I am following with concern the influx of migrants on the Belarus-Lithuania border.
Once again someone is unacceptably playing with people's lives.
It's clear that across Europe, be it in the South or East, we need a common asylum and migration system to respond to the crisis.
— Roberta Metsola (@EP_President) July 2, 2021
Da Bruxelles, la prima reazione è arrivata dal presidente del Parlamento Europeo, David Sassoli, che sta seguendo “con preoccupazione” l’afflusso di migranti alla frontiera tra Bielorussia e Lituania: “Ancora una volta qualcuno sta giocando in modo inaccettabile con la vita delle persone“, ha denunciato su Twitter.
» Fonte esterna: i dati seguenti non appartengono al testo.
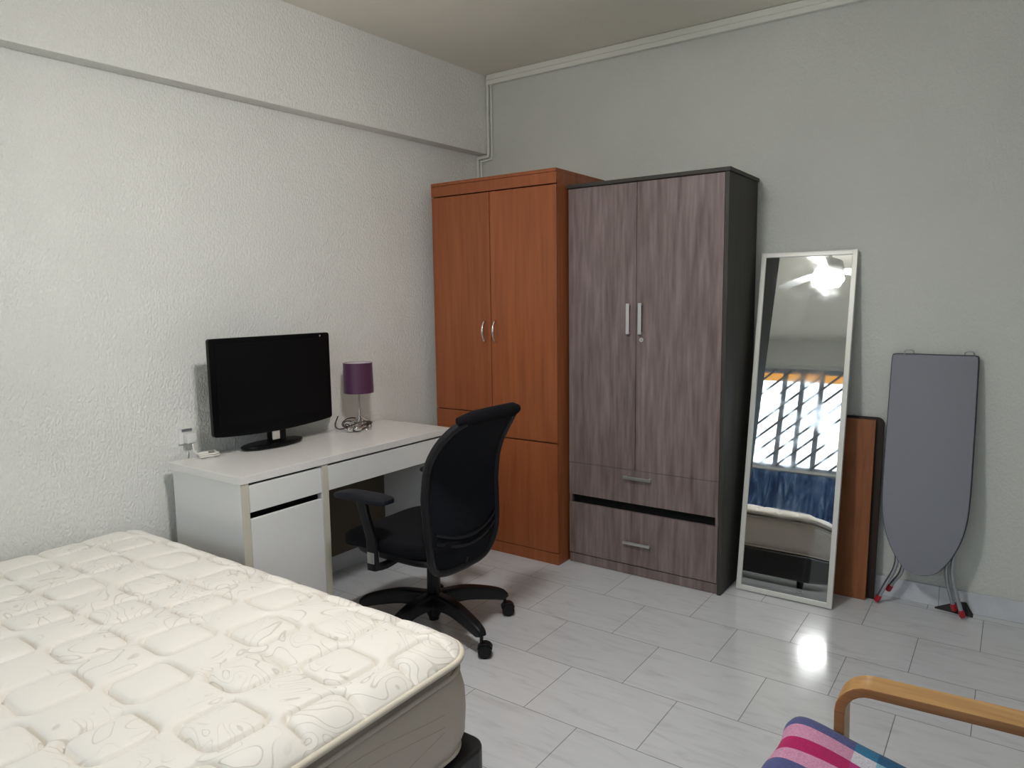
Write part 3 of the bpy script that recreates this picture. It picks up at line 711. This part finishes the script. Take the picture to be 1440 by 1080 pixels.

Ritorna – se mai se ne fosse andata – la necessità di “un sistema comune di asilo e migrazione per rispondere alla crisi“, ha ricordato Sassoli, un’esigenza evidente “in tutta Europa, sia nel sud che nell’est”.
Se ad azione (bielorussa) corrisponderà reazione (europea), le possibili conseguenze di una nuova rotta migratoria bielorussa che ora coinvolge direttamente anche i Paesi UE del nord può rappresentare un momento di confronto alla pari tra tutti gli Stati membri sul tema della politica comune di asilo e migrazione, per arrivare finalmente a una condivisione di responsabilità. L’alternativa è dover cedere progressivamente ai ricatti dell’ultimo dittatore d’Europa (sulla pelle di persone innocenti), come già sta succedendo in Turchia e in Libia. Ma questa volta, ancora più vicino al cuore della “fortezza Europa”.